How does one man decide to challenge the powerful Catholic Church, Emperor Charles V, King Henry VIII, and other notables? They had armies, and yet he defied them all with the truth as he believed it to be. His theology challenged the authority and office of the Pope. Those who came to follow Luther were called Lutherans.
It was a nail on the All Saints’ Church door in Wittenberg that began the Reformation. The date was October 31, 1517. The Reformation would beget individualism, religious freedom, better education and women’s rights. Martin Luther wrote his 95 Theses which he saw as his disputation as a scholarly objection to church practices and the tone of the writing was accordingly “searching, rather than doctrinaire.” The invention of the printing press by Gutenberg nearly 75 years earlier, helped disseminate his message throughout the known world.
Thesis 86 asks: “Why does the pope, whose wealth today is greater than the wealth of the richest Crassus build the basilica of St. Peter with the money of poor believers rather than with his own money?” Needless to say, the powerful were not amused.
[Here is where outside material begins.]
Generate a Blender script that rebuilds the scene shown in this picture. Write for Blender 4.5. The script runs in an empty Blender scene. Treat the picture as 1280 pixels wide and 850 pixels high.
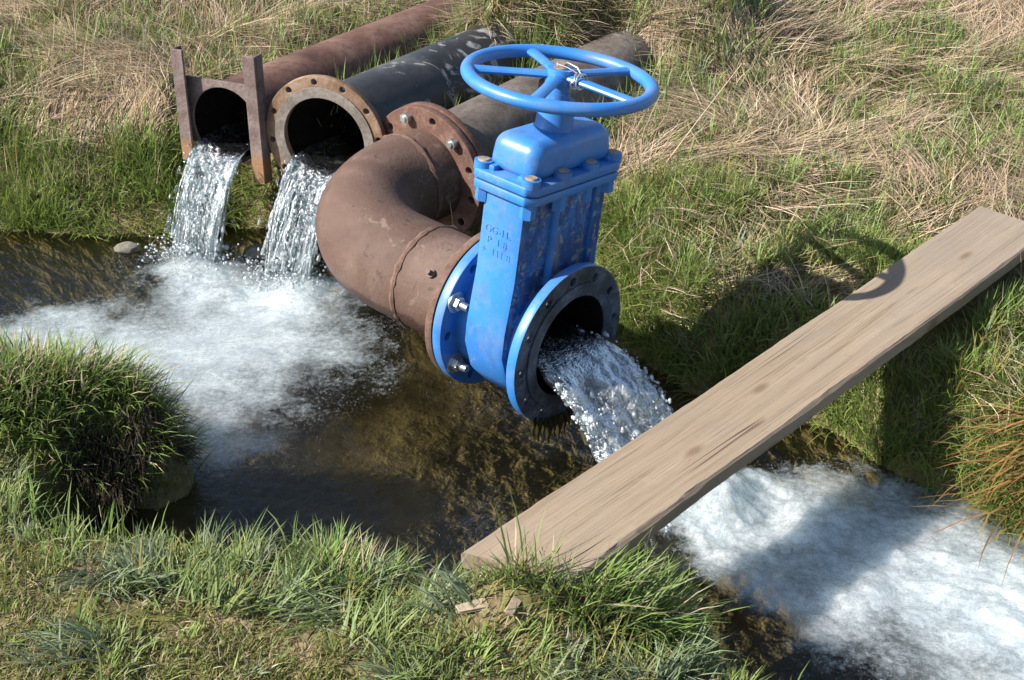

Archbishop Albrecht of Mainz did not reply to Luther’s letter containing the 95 Theses. He had the theses checked for heresy and then forwarded them to Rome. He needed the revenue from the Indulgences to pay off a papal dispensation for his tenure of more than one bishopric. Luther later noted, “the pope had a finger in the pie as well because one-half was to go to the building of St. Pater’s Church in Rome.” At that time 50% of the land in Europe was owned by the Catholic Church. Luther said, “Avoid those who search for your soul with a money bag.”
Luther’s rediscovery of “Christ and His salvation” was the first of two points that became the foundation for the Reformation. His railing against the sale of indulgences was based on it. “Faith is that which brings the Holy Spirit through the merits of Christ.” Faith, for Luther, was a gift from God.
Pope Leo X warned Luther with the papal bull that he risked excommunication unless Luther recanted 41 of his 95 theses within 60 days. Luther publicly set fire to the bull in Wittenberg in 1520. Luther was excommunicated January 3, 1521 in the Papal bull Decet Romanum Pontificem.
Luther translated the Bible into the German vernacular instead of Latin and made it more accessible to the laity. His hymns influenced the development of singing in Protestant churches. His marriage to Katharina von Bora, a former nun, set a model for the proactive of clerical marriage to allow Protestant clergy to marry. They had six children.
Luther passed this life February 18, 1546 at age 62.